Now, Mr. Speaker, here is where the science gets fuzzy. As we know, when we get fuzzy science, people can play either side of that information. The fuzzy science is that we don't know the effect of seismic work on fish stocks. We don't know, the scientists will tell you they don't know. Does it affect them? Does it affect the young? Does it affect crustaceans? Does it affect finfish? We don't know. I would ask the minister to find a scientist who would dare say one way or another, or not counteract the information that another scientist has brought up.

I can say from the work when I was Minister of Fisheries, that work that was happening off Cape Breton and the science work that we had them do at that time, it was a stalemate - well, we think there might be, in fact, but we're not sure. Is that good enough for the coastal communities of southwestern Nova Scotia?

I would say to you, Mr. Speaker, no, it is not. That is just the seismic part of oil exploration, not to say if that should go forward, should we find a hydrocarbon there and we put up a rig. Now I've said before that this is a wondrous place but it is not super large. I would say that should we get to that point maybe there will be one rig there, maybe there will be two but the risk of that rig is too great.
They said in the Gulf of Mexico, ah, there will never be a disaster. It is too safe, the technology is too good, look at what we have. Well, I think we proved them wrong - I don't say "we" but I mean it was proved wrong. There was a humongous disaster just last week. I forget the name of the rig that basically blew up and sank to the bottom of the Gulf of Mexico. There are millions of litres of oil now bubbling up from the bottom of the ocean, through the drill hole that was there.

Where would that end up, Mr. Speaker? It would be a disaster far beyond anything we've seen before and Nova Scotia has seen a number of disasters in oil rigs, oil tankers going ashore and cleanups having to happen, but they've been localized. They have been in bays and we have been able to clean them up. I know today, even out - I forget the name of the point just off of Halifax here and I forget the name of the boat that actually sank off there, but there still today you can find hunks of oil drifting on the beach, or you can dig and you can find it. It's still (Interruption) The Arrow, that's right. Thank you to the Minister of Fisheries and Aquaculture for that one.

The point I'm trying to make is there's nothing that's 100 per cent, and the people of southwestern Nova Scotia - the people in my riding, the people who depend on the fishery for their livelihood - will not accept anything but 100 per cent. The science might say it's 50 per cent - you know, there's a 50-50 chance or there's an 80-20 chance or a 90-10 or a 99.9 per cent chance it will never happen. A 1 per cent is still too much. It's still too much for the wondrous gift we have in Nova Scotia that is Georges Bank.

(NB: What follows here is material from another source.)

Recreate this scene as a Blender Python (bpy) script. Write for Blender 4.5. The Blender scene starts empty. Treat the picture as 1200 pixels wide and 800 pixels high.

I know that there is science to do, but I think the inevitable is still upon us. We are going to expend a lot of time, hundreds of thousands of dollars, I would probably guess, to come to the conclusion that I think all of us know in our hearts. I hear it from the people from one end of this province to another - it is too great to jeopardize the future of Georges Bank with the possibility of another oil boom. I don't think it's there, I don't think we should jeopardize it, and I think we should just do the right thing and extend the moratorium on Georges Bank. Thank you very much.